> PROBLEM: Write each line out again exactly as written.

> DATASET EXTRACT:
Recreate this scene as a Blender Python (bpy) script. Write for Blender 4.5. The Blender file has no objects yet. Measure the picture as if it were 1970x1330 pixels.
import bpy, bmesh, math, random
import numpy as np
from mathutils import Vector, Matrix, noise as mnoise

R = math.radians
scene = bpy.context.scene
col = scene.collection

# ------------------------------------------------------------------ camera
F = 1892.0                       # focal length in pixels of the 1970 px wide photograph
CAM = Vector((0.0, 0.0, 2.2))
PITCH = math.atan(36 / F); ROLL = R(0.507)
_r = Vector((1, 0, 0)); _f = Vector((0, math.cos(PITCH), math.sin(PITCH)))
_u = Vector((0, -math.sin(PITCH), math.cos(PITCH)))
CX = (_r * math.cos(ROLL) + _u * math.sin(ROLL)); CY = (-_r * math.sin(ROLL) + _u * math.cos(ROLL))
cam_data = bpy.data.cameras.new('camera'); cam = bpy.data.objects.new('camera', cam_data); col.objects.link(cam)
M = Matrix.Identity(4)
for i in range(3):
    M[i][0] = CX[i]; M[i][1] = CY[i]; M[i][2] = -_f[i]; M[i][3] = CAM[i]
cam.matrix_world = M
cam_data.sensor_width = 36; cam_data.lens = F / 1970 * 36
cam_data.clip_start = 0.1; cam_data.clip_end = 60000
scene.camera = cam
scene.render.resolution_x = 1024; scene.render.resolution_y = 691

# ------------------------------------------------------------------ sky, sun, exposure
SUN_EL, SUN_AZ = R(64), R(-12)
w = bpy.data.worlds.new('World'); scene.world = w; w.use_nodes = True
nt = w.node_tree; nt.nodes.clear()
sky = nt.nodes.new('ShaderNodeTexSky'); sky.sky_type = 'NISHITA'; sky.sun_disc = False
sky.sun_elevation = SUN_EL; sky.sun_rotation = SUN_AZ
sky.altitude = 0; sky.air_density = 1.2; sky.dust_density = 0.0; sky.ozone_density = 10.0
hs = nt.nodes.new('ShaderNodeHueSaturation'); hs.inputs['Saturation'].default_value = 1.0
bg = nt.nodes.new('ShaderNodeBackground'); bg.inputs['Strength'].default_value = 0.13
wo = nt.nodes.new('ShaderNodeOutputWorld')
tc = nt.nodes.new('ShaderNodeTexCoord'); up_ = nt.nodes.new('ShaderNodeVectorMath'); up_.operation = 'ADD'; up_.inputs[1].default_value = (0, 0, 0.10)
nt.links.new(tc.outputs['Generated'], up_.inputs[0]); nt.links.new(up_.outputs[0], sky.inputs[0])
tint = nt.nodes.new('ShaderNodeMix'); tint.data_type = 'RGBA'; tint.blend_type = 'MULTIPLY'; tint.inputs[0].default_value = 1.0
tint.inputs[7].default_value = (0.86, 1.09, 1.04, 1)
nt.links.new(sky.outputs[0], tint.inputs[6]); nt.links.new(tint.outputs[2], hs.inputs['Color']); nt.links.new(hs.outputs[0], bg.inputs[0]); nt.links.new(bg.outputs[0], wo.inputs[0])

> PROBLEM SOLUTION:
Recreate this scene as a Blender Python (bpy) script. Write for Blender 4.5. The Blender file has no objects yet. Measure the picture as if it were 1970x1330 pixels.
import bpy, bmesh, math, random
import numpy as np
from mathutils import Vector, Matrix, noise as mnoise

R = math.radians
scene = bpy.context.scene
col = scene.collection

# ------------------------------------------------------------------ camera
F = 1892.0                       # focal length in pixels of the 1970 px wide photograph
CAM = Vector((0.0, 0.0, 2.2))
PITCH = math.atan(36 / F); ROLL = R(0.507)
_r = Vector((1, 0, 0)); _f = Vector((0, math.cos(PITCH), math.sin(PITCH)))
_u = Vector((0, -math.sin(PITCH), math.cos(PITCH)))
CX = (_r * math.cos(ROLL) + _u * math.sin(ROLL)); CY = (-_r * math.sin(ROLL) + _u * math.cos(ROLL))
cam_data = bpy.data.cameras.new('camera'); cam = bpy.data.objects.new('camera', cam_data); col.objects.link(cam)
M = Matrix.Identity(4)
for i in range(3):
    M[i][0] = CX[i]; M[i][1] = CY[i]; M[i][2] = -_f[i]; M[i][3] = CAM[i]
cam.matrix_world = M
cam_data.sensor_width = 36; cam_data.lens = F / 1970 * 36
cam_data.clip_start = 0.1; cam_data.clip_end = 60000
scene.camera = cam
scene.render.resolution_x = 1024; scene.render.resolution_y = 691

# ------------------------------------------------------------------ sky, sun, exposure
SUN_EL, SUN_AZ = R(64), R(-12)
w = bpy.data.worlds.new('World'); scene.world = w; w.use_nodes = True
nt = w.node_tree; nt.nodes.clear()
sky = nt.nodes.new('ShaderNodeTexSky'); sky.sky_type = 'NISHITA'; sky.sun_disc = False
sky.sun_elevation = SUN_EL; sky.sun_rotation = SUN_AZ
sky.altitude = 0; sky.air_density = 1.2; sky.dust_density = 0.0; sky.ozone_density = 10.0
hs = nt.nodes.new('ShaderNodeHueSaturation'); hs.inputs['Saturation'].default_value = 1.0
bg = nt.nodes.new('ShaderNodeBackground'); bg.inputs['Strength'].default_value = 0.13
wo = nt.nodes.new('ShaderNodeOutputWorld')
tc = nt.nodes.new('ShaderNodeTexCoord'); up_ = nt.nodes.new('ShaderNodeVectorMath'); up_.operation = 'ADD'; up_.inputs[1].default_value = (0, 0, 0.10)
nt.links.new(tc.outputs['Generated'], up_.inputs[0]); nt.links.new(up_.outputs[0], sky.inputs[0])
tint = nt.nodes.new('ShaderNodeMix'); tint.data_type = 'RGBA'; tint.blend_type = 'MULTIPLY'; tint.inputs[0].default_value = 1.0
tint.inputs[7].default_value = (0.86, 1.09, 1.04, 1)
nt.links.new(sky.outputs[0], tint.inputs[6]); nt.links.new(tint.outputs[2], hs.inputs['Color']); nt.links.new(hs.outputs[0], bg.inputs[0]); nt.links.new(bg.outputs[0], wo.inputs[0])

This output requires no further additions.